Album znalazł się na 24. miejscu oficjalnej listy albumów w Wielkiej Brytanii i osiągnął 25. miejsce na liście Billboard 200, co stanowi mocny szczyt wśród klasycznych płyt na listach przebojów albumów pop. Jednak wydanie to jak na album Stinga sprzedawało się powoli, było to jego pierwsze od czasu „Bring on the Night” z 1986 roku, któremu nie udało się przebić do pierwszej dziesiątki w Wielkiej Brytanii.

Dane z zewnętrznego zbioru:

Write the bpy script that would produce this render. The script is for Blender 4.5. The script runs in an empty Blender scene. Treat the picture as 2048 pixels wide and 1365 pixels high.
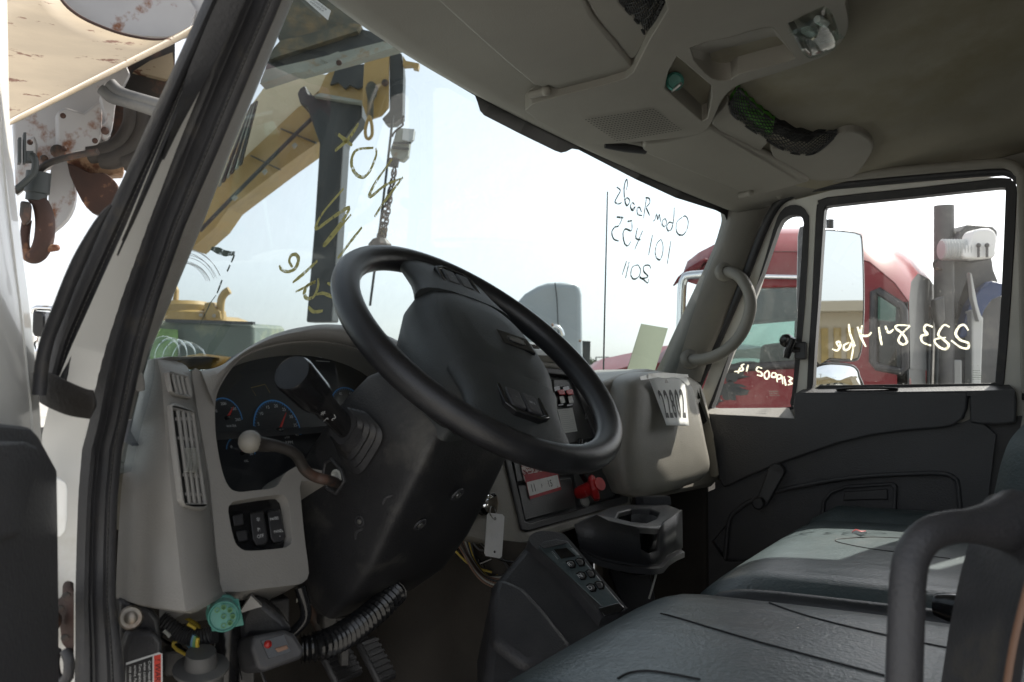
import bpy, bmesh, math, random
from mathutils import Vector, Matrix
random.seed(7)
R = math.radians
SC = bpy.context.scene
COL = SC.collection
V = Vector

# ------------------------------------------------------------------ camera
# x = towards the passenger side, y = towards the bonnet, z = up; z 0 is the cab floor.
FPX, CX, CY = 1800.0, 1024.0, 682.5            # focal length in photo pixels, picture centre
YAW, PITCH = R(30.0), R(2.62)
CAM = V((-1.47, -0.636, 1.0))
FW = V((math.cos(YAW)*math.cos(PITCH), math.sin(YAW)*math.cos(PITCH), math.sin(PITCH)))
RT = V((math.sin(YAW), -math.cos(YAW), 0.0))
UP = RT.cross(FW)
cd = bpy.data.cameras.new('camera'); cam = bpy.data.objects.new('camera', cd); COL.objects.link(cam)
cd.sensor_width = 36.0; cd.lens = 36.0*FPX/2048.0; cd.clip_start = 0.02; cd.clip_end = 900.0
cam.matrix_world = Matrix(((RT.x, UP.x, -FW.x, CAM.x), (RT.y, UP.y, -FW.y, CAM.y), (RT.z, UP.z, -FW.z, CAM.z), (0, 0, 0, 1)))
cd.dof.use_dof = True; cd.dof.focus_distance = 1.7; cd.dof.aperture_fstop = 10.0
SC.camera = cam

# ------------------------------------------------------------------ sky, sun, exposure
SUN_EL, SUN_AZ = R(46.0), R(-22.0)             # azimuth measured from +x towards +y
wd = bpy.data.worlds.new('World'); SC.world = wd; wd.use_nodes = True
nt = wd.node_tree; nt.nodes.clear()
sky = nt.nodes.new('ShaderNodeTexSky'); sky.sky_type = 'NISHITA'; sky.sun_disc = False
sky.sun_elevation = SUN_EL; sky.sun_rotation = R(90.0) - SUN_AZ
sky.air_density = 1.0; sky.dust_density = 2.2; sky.ozone_density = 1.0; sky.altitude = 50
hsv = nt.nodes.new('ShaderNodeHueSaturation'); hsv.inputs['Saturation'].default_value = 0.27   # hazy, whitish air
bg = nt.nodes.new('ShaderNodeBackground'); bg.inputs['Strength'].default_value = 0.15
wo = nt.nodes.new('ShaderNodeOutputWorld')
nt.links.new(sky.outputs[0], hsv.inputs['Color']); nt.links.new(hsv.outputs[0], bg.inputs[0]); nt.links.new(bg.outputs[0], wo.inputs[0])
sd = bpy.data.lights.new('sun', 'SUN'); sd.energy = 4.6; sd.angle = R(0.6); sd.color = (1.0, 0.94, 0.84)
sun = bpy.data.objects.new('sun', sd); COL.objects.link(sun)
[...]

[1] Ahmed Khelifati Mohamed (ar. أحمد خليفاتي محمد) znany pod pseudonimem artystycznym Cheb Mami (ar. شاب مامي) (ur. 11 lipca 1966 roku w Saidzie (Algieria)) – algierski piosenkarz raï. Śpiewa po arabsku, francusku oraz techniką latali (technika śpiewu krtaniowego pochodząca z Iranu).
Muzyka Cheba Mami jest mieszanką wpływów śródziemnomorskich oraz tureckiej, flamenco, greckiej, jak i muzyki latynoskiej, połączeniem tradycyjnego i nowoczesnego stylu śpiewu.